* _TASK GOAL_:
Extract the lines of the material below, beginning with the first and ending with the line that holds "return (z >". Skip every picture.

* _DATASET EXCERPT_:
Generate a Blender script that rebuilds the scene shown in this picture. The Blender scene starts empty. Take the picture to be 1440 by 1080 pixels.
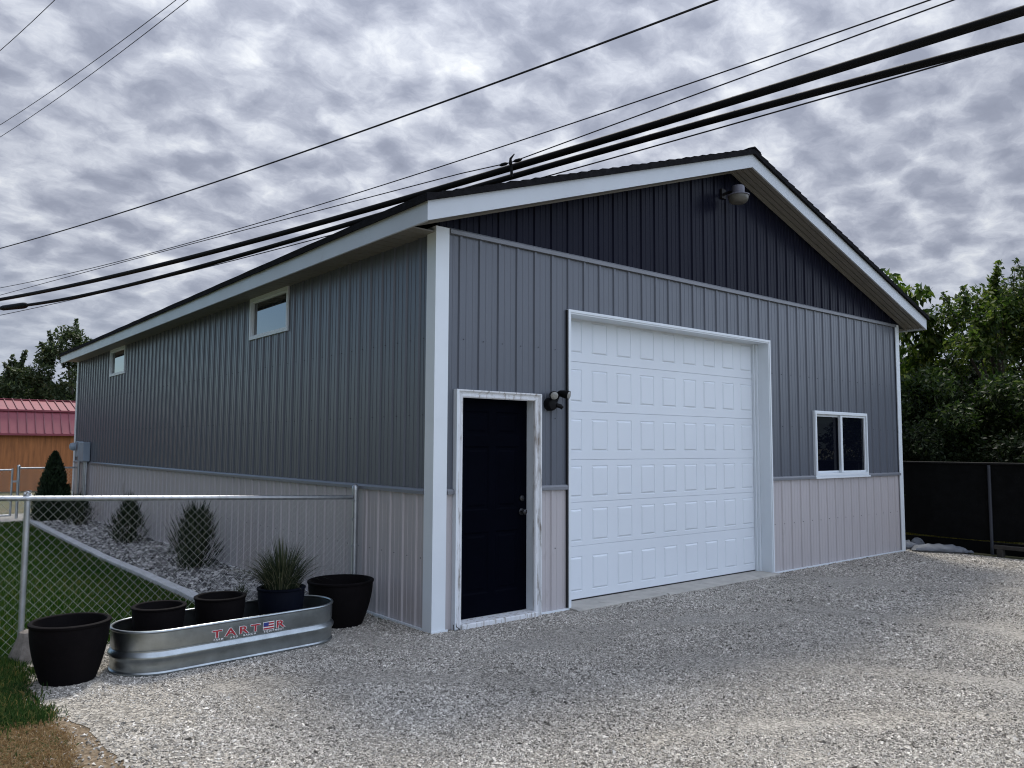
import bpy, math, random
import numpy as np
from mathutils import Vector, Matrix
random.seed(7); RNG = np.random.default_rng(11)
R = math.radians
S = bpy.context.scene
COL = S.collection
ORIG = {}

# ------------------------------------------------------------------ camera
F_PX = 1113.5
CAM = np.array([-3.9448, -5.869, 1.624]); YAW, PIT, ROLL = 0.6887, 0.078, 0.0049
def cam_axes():
    cy, sy, cp, sp = math.cos(YAW), math.sin(YAW), math.cos(PIT), math.sin(PIT)
    f = np.array([sy*cp, cy*cp, sp]); r = np.array([cy, -sy, 0.0]); u = np.cross(r, f)
    return r*math.cos(ROLL)+u*math.sin(ROLL), -r*math.sin(ROLL)+u*math.cos(ROLL), f
CR, CU, CF = cam_axes()
cd = bpy.data.cameras.new('camera'); cam = bpy.data.objects.new('camera', cd); COL.objects.link(cam)
cd.sensor_width = 36; cd.lens = 36*F_PX/1440; cd.clip_start = 0.05; cd.clip_end = 6000
m = Matrix.Identity(4)
for i in range(3):
    m[i][0] = CR[i]; m[i][1] = CU[i]; m[i][2] = -CF[i]; m[i][3] = CAM[i]
cam.matrix_world = m
S.camera = cam
def in_view(P, marg=0.12):
    d = P-CAM; z = d@CF
    return (z > 0.3) & (np.abs(d@CR) < z*(0.6466+marg)) & (np.abs(d@CU) < z*(0.485+marg))

# ------------------------------------------------------------------ materials
def nt(name):
    mt = bpy.data.materials.new(name); mt.use_nodes = True
    t = mt.node_tree; b = t.nodes['Principled BSDF']
    return mt, t, b
def N(t, kind, **kw):
    n = t.nodes.new(kind)
    for k, v in kw.items():
        if k in n.inputs.keys(): n.inputs[k].default_value = v
        else: setattr(n, k, v)
    return n
def ramp(t, stops, interp='LINEAR'):
    n = t.nodes.new('ShaderNodeValToRGB'); cr = n.color_ramp; cr.interpolation = interp
    while len(cr.elements) < len(stops): cr.elements.new(0.5)
    for e, (p, c) in zip(cr.elements, stops):
        e.position = p; e.color = (c[0], c[1], c[2], 1) if len(c) == 3 else c
    return n
def simple(name, col, rough=0.5, metal=0.0, var=0.12, scale=3.0, bump=0.0, bscale=60.0, spec=0.5, stretch=(1, 1, 1), dirt=None, rv=0.09):
    """principled surface whose colour wanders a little, optional fine bump and dirt spots"""
    mt, t, b = nt(name); L = t.links.new
    tc = N(t, 'ShaderNodeTexCoord'); mp = N(t, 'ShaderNodeMapping'); mp.inputs['Scale'].default_value = stretch
    L(tc.outputs['Object'], mp.inputs['Vector'])
    n = N(t, 'ShaderNodeTexNoise', Scale=scale, Detail=6.0, Roughness=0.6)
    L(mp.outputs[0], n.inputs['Vector'])
    lo = [c*(1-var) for c in col]; hi = [min(1, c*(1+var)) for c in col]
    rp = ramp(t, [(0.3, lo), (0.7, hi)]); L(n.outputs[0], rp.inputs[0])
    out = rp.outputs[0]
    if dirt:
        n2 = N(t, 'ShaderNodeTexNoise', Scale=dirt[1], Detail=8.0, Roughness=0.7); L(mp.outputs[0], n2.inputs['Vector'])
        r2 = ramp(t, [(dirt[2], (0, 0, 0)), (dirt[3], (1, 1, 1))]); L(n2.outputs[0], r2.inputs[0])
        mx = N(t, 'ShaderNodeMix', data_type='RGBA'); L(r2.outputs[0], mx.inputs[0]); L(out, mx.inputs[6])
        mx.inputs[7].default_value = (*dirt[0], 1); out = mx.outputs[2]
    L(out, b.inputs['Base Color'])
    b.inputs['Roughness'].default_value = rough; b.inputs['Metallic'].default_value = metal
    b.inputs['Specular IOR Level'].default_value = spec
    n3 = N(t, 'ShaderNodeTexNoise', Scale=scale*2.3, Detail=4.0); L(mp.outputs[0], n3.inputs['Vector'])
    mr = N(t, 'ShaderNodeMapRange'); mr.inputs[3].default_value = max(0.02, rough-rv); mr.inputs[4].default_value = min(1, rough+rv)
    L(n3.outputs[0], mr.inputs[0]); L(mr.outputs[0], b.inputs['Roughness'])
    if bump:
        nb = N(t, 'ShaderNodeTexNoise', Scale=bscale, Detail=5.0); L(mp.outputs[0], nb.inputs['Vector'])
        bp = N(t, 'ShaderNodeBump', Strength=bump, Distance=0.01); L(nb.outputs[0], bp.inputs['Height']); L(bp.outputs[0], b.inputs['Normal'])
    return mt
def island(name, stops, rough=0.8, trans=0.0, spec=0.3, patch=None):
    """each loose piece (leaf, stone, blade) gets its own colour from a ramp"""
    mt, t, b = nt(name); L = t.links.new
    g = N(t, 'ShaderNodeNewGeometry'); rp = ramp(t, stops); out = None
    if patch:
        tc = N(t, 'ShaderNodeTexCoord'); n = N(t, 'ShaderNodeTexNoise', Scale=patch[0], Detail=3.0); L(tc.outputs['Object'], n.inputs['Vector'])
        ma = N(t, 'ShaderNodeMath', operation='SUBTRACT'); ma.inputs[1].default_value = 0.5; L(n.outputs[0], ma.inputs[0])
        mb = N(t, 'ShaderNodeMath', operation='MULTIPLY_ADD'); mb.inputs[1].default_value = patch[1]
        L(ma.outputs[0], mb.inputs[0]); L(g.outputs['Random Per Island'], mb.inputs[2]); L(mb.outputs[0], rp.inputs[0])
    else: L(g.outputs['Random Per Island'], rp.inputs[0])
    L(rp.outputs[0], b.inputs['Base Color']); b.inputs['Roughness'].default_value = rough; b.inputs['Specular IOR Level'].default_value = spec
    if trans:
        tr = N(t, 'ShaderNodeBsdfTranslucent'); mx = N(t, 'ShaderNodeMixShader'); mx.inputs[0].default_value = trans
        hs = N(t, 'ShaderNodeHueSaturation', Value=1.5, Saturation=1.1); L(rp.outputs[0], hs.inputs['Color']); L(hs.outputs[0], tr.inputs[0])
        L(b.outputs[0], mx.inputs[1]); L(tr.outputs[0], mx.inputs[2]); L(mx.outputs[0], t.nodes['Material Output'].inputs[0])
    return mt
M = {}
M['grey'] = simple('grey_painted_steel', (0.098, 0.110, 0.135), 0.33, var=0.04, scale=0.8, spec=0.5, rv=0.025)
M['beige'] = simple('beige_painted_steel', (0.455, 0.43, 0.44), 0.34, rv=0.03, var=0.05, scale=1.5, dirt=((0.24, 0.21, 0.19), 3.0, 0.62, 0.85), stretch=(1, 1, 0.35))
M['navy'] = simple('near_black_painted_steel', (0.008, 0.009, 0.019), 0.3, var=0.08, scale=1.5, spec=0.06, rv=0.03)
M['white'] = simple('white_trim_metal', (0.71, 0.76, 0.80), 0.4, var=0.04, scale=1.5, dirt=((0.5, 0.48, 0.45), 5.0, 0.66, 0.95))
M['fascia'] = simple('pale_grey_fascia_metal', (0.52, 0.56, 0.60), 0.42, var=0.05, scale=1.5, dirt=((0.38, 0.38, 0.37), 4.0, 0.62, 0.95))
M['door_white'] = simple('white_garage_door_steel', (0.70, 0.75, 0.80), 0.42, var=0.025, scale=0.9, bump=0.06, bscale=150)
M['soffit'] = simple('shaded_soffit', (0.21, 0.20, 0.178), 0.5, var=0.05)  # white soffit darkened and warmed, eave shade and gravel bounce in its colour
M['trim_grey'] = simple('grey_trim_metal', (0.17, 0.18, 0.2), 0.4, var=0.06)
M['shingle'] = simple('charcoal_shingles', (0.011, 0.011, 0.013), 0.9, var=0.4, scale=14, bump=0.5, bscale=120, spec=0.08)
M['peeling'] = simple('weathered_white_paint', (0.7, 0.72, 0.74), 0.6, var=0.06, scale=6, stretch=(6, 6, 0.8), dirt=((0.2, 0.165, 0.13), 4.0, 0.52, 0.68), bump=0.25, bscale=40)
M['black_door'] = simple('black_door_paint', (0.0012, 0.0017, 0.0045), 0.5, var=0.15, spec=0.015)
M['rubber'] = simple('black_rubber', (0.012, 0.012, 0.013), 0.6, var=0.2)
M['black_plastic'] = simple('black_plastic', (0.006, 0.006, 0.007), 0.5, var=0.2, spec=0.12)
M['chrome'] = simple('tarnished_nickel', (0.06, 0.06, 0.065), 0.35, metal=1.0)
M['pot'] = simple('black_resin_pot', (0.006, 0.005, 0.0055), 0.75, var=0.25, scale=4, bump=0.2, bscale=180, spec=0.06, dirt=((0.02, 0.018, 0.018), 5, 0.64, 0.9))
M['pot_blue'] = simple('blue_black_resin_pot', (0.004, 0.0055, 0.012), 0.65, var=0.2, scale=4, spec=0.08, dirt=((0.04, 0.04, 0.05), 5, 0.68, 0.95))
M['soil'] = simple('dark_potting_soil', (0.03, 0.022, 0.016), 0.95, var=0.5, scale=25, bump=1.0, bscale=60)
M['galv'] = simple('galvanised_steel', (0.38, 0.42, 0.435), 0.34, metal=1.0, var=0.16, scale=9, bump=0.05, bscale=40)
M['galv_post'] = simple('galvanised_pipe', (0.45, 0.47, 0.49), 0.42, metal=0.9, var=0.15, scale=8)
M['galv_wire'] = simple('galvanised_wire', (0.50, 0.52, 0.49), 0.45, metal=0.5, var=0.1)
M['concrete'] = simple('concrete', (0.42, 0.40, 0.36), 0.9, var=0.15, scale=5, bump=0.4, bscale=70, dirt=((0.22, 0.21, 0.19), 4, 0.55, 0.8))
M['kerb'] = simple('pale_concrete_kerb', (0.54, 0.55, 0.57), 0.9, var=0.14, scale=5, bump=0.5, bscale=60)
M['footing'] = simple('rough_concrete_footing', (0.17, 0.15, 0.13), 0.95, var=0.4, scale=12, bump=1.0, bscale=30)
M['cable'] = simple('black_cable_sheath', (0.008, 0.008, 0.009), 0.7, spec=0.15)
M['wire'] = simple('dark_wire', (0.03, 0.03, 0.035), 0.6, metal=0.3)
M['bark'] = simple('bark', (0.07, 0.055, 0.042), 0.95, var=0.4, scale=9, bump=0.8, bscale=25, stretch=(1, 1, 0.3))
M['screen'] = simple('black_privacy_cloth', (0.006, 0.0065, 0.007), 0.95, var=0.25, scale=6, bump=0.4, bscale=90, spec=0.1)
M['bag'] = simple('dull_grey_sack_cloth', (0.15, 0.165, 0.19), 0.85, var=0.25, scale=8, bump=0.5, bscale=35)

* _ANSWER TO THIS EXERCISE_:
Generate a Blender script that rebuilds the scene shown in this picture. The Blender scene starts empty. Take the picture to be 1440 by 1080 pixels.
import bpy, math, random
import numpy as np
from mathutils import Vector, Matrix
random.seed(7); RNG = np.random.default_rng(11)
R = math.radians
S = bpy.context.scene
COL = S.collection
ORIG = {}

# ------------------------------------------------------------------ camera
F_PX = 1113.5
CAM = np.array([-3.9448, -5.869, 1.624]); YAW, PIT, ROLL = 0.6887, 0.078, 0.0049
def cam_axes():
    cy, sy, cp, sp = math.cos(YAW), math.sin(YAW), math.cos(PIT), math.sin(PIT)
    f = np.array([sy*cp, cy*cp, sp]); r = np.array([cy, -sy, 0.0]); u = np.cross(r, f)
    return r*math.cos(ROLL)+u*math.sin(ROLL), -r*math.sin(ROLL)+u*math.cos(ROLL), f
CR, CU, CF = cam_axes()
cd = bpy.data.cameras.new('camera'); cam = bpy.data.objects.new('camera', cd); COL.objects.link(cam)
cd.sensor_width = 36; cd.lens = 36*F_PX/1440; cd.clip_start = 0.05; cd.clip_end = 6000
m = Matrix.Identity(4)
for i in range(3):
    m[i][0] = CR[i]; m[i][1] = CU[i]; m[i][2] = -CF[i]; m[i][3] = CAM[i]
cam.matrix_world = m
S.camera = cam
def in_view(P, marg=0.12):
    d = P-CAM; z = d@CF
    return (z > 0.3) & (np.abs(d@CR) < z*(0.6466+marg)) & (np.abs(d@CU) < z*(0.485+marg))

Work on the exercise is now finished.